EVANGELICAL WOMEN IN EARLY 1800; ANNA MURRAY DOUGLASS P/122

                                                            Read Part One HERE


In this post I will focus on a woman named Anna Murray Douglass. She lived from 1813 - 1882. Anna was born in Denton, Maryland to Banbarra and Mary Murray. Unlike her seven older brothers and sisters, who were born in slavery, Anna and her younger four siblings were born free - her parents having been freed by their slave owners just a month before her birth. When she was seventeen years old, Anna left home to  work as a domestic helper in Baltimore, Maryland. 

Baltimore boasted a diverse population that included a community of more than 10,000 enslaved people and 17,000 free people of colour.

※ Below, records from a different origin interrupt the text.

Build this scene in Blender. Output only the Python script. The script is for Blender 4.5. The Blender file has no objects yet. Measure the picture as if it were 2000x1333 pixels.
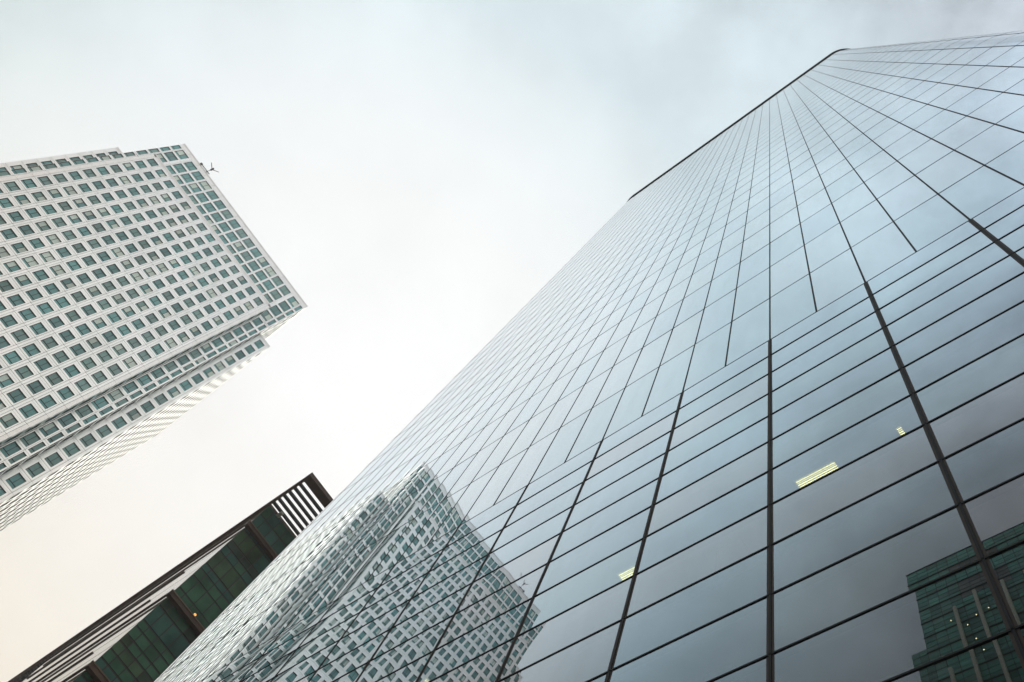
import bpy, math, random
from mathutils import Matrix, Vector
random.seed(7)
S = bpy.context.scene
COL = S.collection
rad = math.radians

# ------------------------------------------------------------------ camera
# x = along the glass facade (to the right), y = towards the facade, z = up; the eye is at the origin, ground at -1.6
GROUND = -1.6
HAZE = 0.0005
FPX, W0, H0 = 1770.0, 2000.0, 1333.0
up = Vector((1503 - 1000, 113 - 666.5, FPX)).normalized()            # zenith, in camera axes (x right, y down, z ahead)
hh = Vector((-2577 - 1000, 3113 - 666.5, FPX)); hh = (hh - up * hh.dot(up)).normalized()
nn = up.cross(hh)
if nn.dot(Vector((500, 133.5, FPX))) < 0: nn = -nn
AX = (-hh, nn, up)
def cam_of(p): return AX[0] * p[0] + AX[1] * p[1] + AX[2] * p[2]
def pix(p):
    c = cam_of(p)
    if c.z < 0.01: return None
    return (1000 + c.x / c.z * FPX, 666.5 + c.y / c.z * FPX)
right = Vector((AX[0].x, AX[1].x, AX[2].x)); cup = -Vector((AX[0].y, AX[1].y, AX[2].y)); back = -Vector((AX[0].z, AX[1].z, AX[2].z))
cd = bpy.data.cameras.new('camera'); cam = bpy.data.objects.new('camera', cd); COL.objects.link(cam)
cd.sensor_width = 36.0; cd.lens = 36.0 * FPX / W0; cd.clip_start = 0.1; cd.clip_end = 5000
cam.matrix_world = Matrix(((right.x, cup.x, back.x, 0), (right.y, cup.y, back.y, 0), (right.z, cup.z, back.z, 0), (0, 0, 0, 1)))
S.camera = cam

# ------------------------------------------------------------------ sky, sun, exposure
SUN = Vector((-0.55, 0.42, 0.78)).normalized()        # the veiled sun
GLARE = Vector((-0.60, 0.06, 0.78)).normalized()      # middle of the bright cloud round it
wd = bpy.data.worlds.new('World'); S.world = wd; wd.use_nodes = True
nt = wd.node_tree; nt.nodes.clear(); N = nt.nodes.new; L = nt.links.new
def ramp(node, stops, mode='EASE'):
    cr = node.color_ramp; cr.interpolation = mode
    while len(cr.elements) > 1: cr.elements.remove(cr.elements[-1])
    cr.elements[0].position = stops[0][0]; cr.elements[0].color = (*stops[0][1], 1)
    for p, c in stops[1:]:
        e = cr.elements.new(p); e.color = (*c, 1)
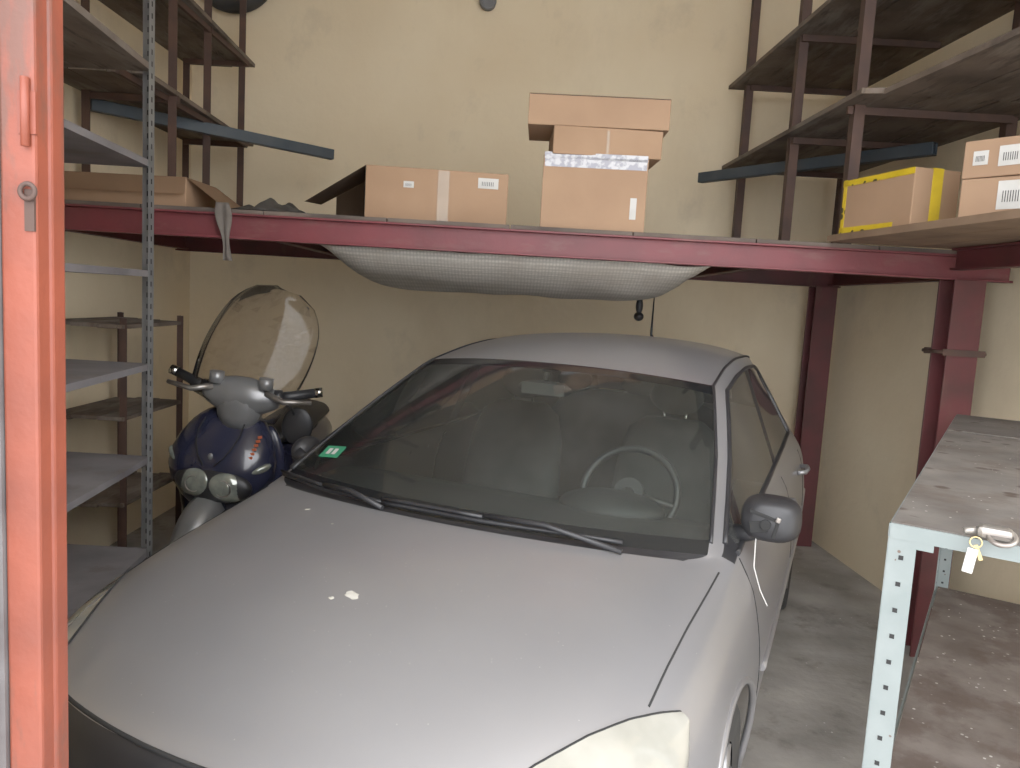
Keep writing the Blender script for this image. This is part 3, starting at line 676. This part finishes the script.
# ---------------------------------------------------------------- scooter
sc=empty('scooter',(-1.60,3.98,0)); sc.rotation_euler=(0,math.radians(6),math.radians(-6))
secs=[]
for z,w,d_,cy in((.40,.05,.04,.06),(.44,.13,.085,.05),(.50,.205,.12,.045),(.58,.265,.15,.04),(.66,.293,.16,.042),(.74,.290,.158,.052),(.82,.262,.140,.075),(.88,.228,.115,.095),(.93,.188,.09,.11),(.965,.145,.07,.12),(.99,.09,.045,.13)):
    secs.append(sell(w,d_,cy,z,36,2.1))
loft('front_fairing',secs,M['navy'],sc)
ell('headlamp_bezel',(.02,-.078,.612),(.215,.060,.096),M['blackpl'],sc)
for s in(-1,1):
    ell('headlamp_%d'%(s+1),(.02+s*.092,-.098,.612),(.104,.042,.076),M['clear'],sc,rot=(0,s*.18,s*.25))
    bm=bmesh.new(); addtorus(bm,(.02+s*.082,-.137,.611),.042,.003,Matrix.Rotation(math.pi/2,3,'X')); finish('headlamp_ring_%d'%(s+1),bm,M['steel'],sc,smooth=True)
    ell('bulb_reflector_%d'%(s+1),(.02+s*.082,-.134,.611),(.036,.008,.036),M['clear'],sc)
    ell('turn_signal_%d'%(s+1),(s*.235,-.024,.715),(.066,.028,.024),M['clear'],sc,rot=(0,-s*.45,s*.6))
    loft('leg_shield_%d'%(s+1),[[(s*.16,.13,z),(s*(.16+w),.12,z),(s*(.16+w+.02),.16,z),(s*.17,.20,z)] for z,w in((.30,.06),(.40,.10),(.55,.14),(.72,.16),(.85,.11),(.93,.04))],M['navy'],sc,sub=1)
    # panel groove on fairing
    tube('fairing_groove_%d'%(s+1),[(s*.03,-.118,.715),(s*.07,-.108,.76),(s*.10,-.078,.82),(s*.115,-.035,.88),(s*.11,.015,.935)],.004,M['hole'],sc,6)
secs=[]
for k in range(11):
    a=math.radians(15+14*k)
    secs.append([(x,-.02+(.275+dz)*math.cos(math.pi-a),.25+(.275+dz)*math.sin(a)) for x,dz in((-.085,-.05),(-.075,0),(-.04,.022),(0,.028),(.04,.022),(.075,0),(.085,-.05))])
loft('front_fender',secs,M['scsilver'],sc,closed=False,cap=False)
def wheel(nm,y,R,r):
    bm=bmesh.new(); Rm=Matrix.Rotation(math.pi/2,3,'Y'); addtorus(bm,(0,y,R+r),R,r,Rm,48,12); finish(nm+'_tyre',bm,M['rubber'],sc)
    bm=bmesh.new(); addtorus(bm,(0,y,R+r),R-.03,.018,Rm,40,8); addtube(bm,[(-.05,y,R+r),(.05,y,R+r)],.04,16)
    for k in range(5):
        a=2*math.pi*k/5; addtube(bm,[(0,y+.03*math.cos(a),R+r+.03*math.sin(a)),(0,y+(R-.03)*math.cos(a),R+r+(R-.03)*math.sin(a))],.016,8)
    bmesh.ops.recalc_face_normals(bm,faces=bm.faces); finish(nm+'_rim',bm,M['scsilver'],sc)
wheel('front_wheel',-.02,.195,.055); wheel('rear_wheel',1.28,.185,.065)
for s in(-1,1):
    tube('fork_%d'%(s+1),[(s*.10,-.02,.25),(s*.10,.03,.45),(s*.08,.07,.62)],.022,M['scsilver'],sc)
    loft('fork_cover_%d'%(s+1),[sell(.026,.06,-.01+.08*t,.22+.28*t,12,2,s*.118) for t in(0,.3,.7,1)],M['scsilver'],sc)
loft('footboard',[[(x*w,y,z) for x,z in((-1,.27),(-1,.33),(-.4,.36),(.4,.36),(1,.33),(1,.27))] for y,w in((.12,.19),(.3,.2),(.55,.2),(.62,.17))],M['blackpl'],sc)
loft('tail_body',[[(w*math.cos(a),y,zc+h*math.sin(a)) for a in[2*math.pi*k/20 for k in range(20)]] for y,w,h,zc in((.55,.12,.14,.48),(.65,.19,.20,.52),(.95,.21,.20,.56),(1.2,.19,.17,.60),(1.42,.13,.11,.66),(1.52,.06,.05,.70))],M['navy'],sc)
loft('seat',[[(w*math.cos(a),y,zc+h*math.sin(a)) for a in[2*math.pi*k/16 for k in range(16)]] for y,w,h,zc in((.55,.08,.03,.74),(.62,.14,.055,.76),(.85,.17,.06,.76),(1.05,.15,.06,.80),(1.3,.13,.055,.83),(1.42,.07,.03,.83))],M['blackpl'],sc)
tube('exhaust',[(.17,.9,.28),(.20,1.2,.30),(.20,1.5,.36)],[.03,.055,.05],M['scsilver'],sc)
hb=empty('steering_group',(.05,.07,1.04),math.radians(8)); hb.parent=sc
loft('bar_cover',[[(x,.0+.075*h*math.cos(a)*1.2,.03+.105*h*math.sin(a)) for a in[2*math.pi*k/16 for k in range(16)]] for x,h in((-.20,.35),(-.17,.55),(-.10,.9),(-.04,1.0),(.04,1.0),(.10,.9),(.17,.55),(.20,.35))],M['scsilver'],hb)
loft('column_cover',[sell(w,d_,0,z,16,2.3) for z,w,d_ in((-.14,.08,.07),(-.08,.115,.085),(0,.13,.09),(.06,.11,.085))],M['scsilver'],hb)
for s in(-1,1):
    tube('grip_%d'%(s+1),[(s*.19,.01,.05),(s*.25,.03,.06),(s*.37,.06,.095)],[.028,.029,.025],M['blackpl'],hb,14)
    tube('bar_end_%d'%(s+1),[(s*.37,.06,.095),(s*.41,.066,.105)],.027,M['chrome'],hb,14)
    tube('brake_lever_%d'%(s+1),[(s*.14,-.05,.07),(s*.24,-.085,.045),(s*.38,-.04,.055)],[.018,.015,.012],M['steel'],hb)
    tube('switchgear_%d'%(s+1),[(s*.165,.0,.05),(s*.21,.015,.053)],.038,M['blackpl'],hb,14)
    tube('brake_reservoir_%d'%(s+1),[(s*.13,-.04,.09),(s*.13,-.04,.15)],.038,M['scsilver'],hb,14)
tube('mirror_stalk',[(.17,.0,.06),(.26,.03,.0),(.30,.05,-.08)],.006,M['blackpl'],hb)
ell('round_mirror',(.30,.05,-.10),(.085,.02,.105),M['blackpl'],hb)
bm=bmesh.new(); g=[]
for i in range(17):
    t=i/16; z=-.04+.68*t; w=.245+.045*math.sin(math.pi*min(1,t*1.15))
    if t>.6: w*=math.sqrt(max(.02,1-((t-.6)/.41)**3.4))
    g.append([bm.verts.new((w*(k/6-1),-.06+.20*t+.07*(k/6-1)**2,z)) for k in range(13)])
for i in range(16):
    for k in range(12): bm.faces.new((g[i][k],g[i][k+1],g[i+1][k+1],g[i+1][k]))
bmesh.ops.solidify(bm,geom=bm.faces,thickness=.003)
finish('wind_screen',bm,M['scrglass'],hb,smooth=True,loc=(-.04,0,0),rot=(0,math.radians(15),0))
for s in(-1,1): tube('screen_bracket_%d'%(s+1),[(s*.09,-.02,.02),(s*.12,-.04,.12)],.007,M['blackpl'],hb)
bm=bmesh.new()
for k in range(6):
    addbox(bm,(.190+.003*k,-.048+.011*k,.775+.021*k),(.020,.010,.013),Matrix.Rotation(-.3,3,'Y'))
finish('side_decal',bm,M['orange'],sc)
ell('front_badge',(0,-.104,.76),(.014,.008,.018),M['scsilver'],sc)
tube('side_stand',[(.12,.6,.3),(.26,.58,.0)],.012,M['blackpl'],sc)

# ---------------------------------------------------------------- lighting
w=bpy.data.worlds.new('overcast'); S.world=w; w.use_nodes=True; nt=w.node_tree; bg=nt.nodes['Background']
tc=nt.nodes.new('ShaderNodeTexCoord'); sp=nt.nodes.new('ShaderNodeSeparateXYZ'); rp=nt.nodes.new('ShaderNodeValToRGB')
nt.links.new(tc.outputs['Generated'],sp.inputs[0]); nt.links.new(sp.outputs['Z'],rp.inputs['Fac'])
rp.color_ramp.elements[0].color=(.74,.75,.78,1); rp.color_ramp.elements[1].color=(.98,.99,1.02,1); rp.color_ramp.elements[1].position=.5
nt.links.new(rp.outputs['Color'],bg.inputs['Color']); bg.inputs['Strength'].default_value=5.3
S.view_settings.view_transform='Standard'; S.view_settings.exposure=.25; S.view_settings.gamma=1.17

While slavery remained legal in Maryland until 1864, free black men and women in Baltimore organised churches, established school, and maintained several stops on the Underground Railroad.

It was withing this activist community of free Blacks that Anna met her future husband Frederick Douglass in 1838. He was still enslaved so Anna enabled his escape by, among other things, sewing him a sailor's uniform as a disguise and borrowing a freedman's protection certificate so that he could leave Maryland. In addition, she financed Frederick's travels with savings from her domestic work and from the proceeds from the sale of personal items.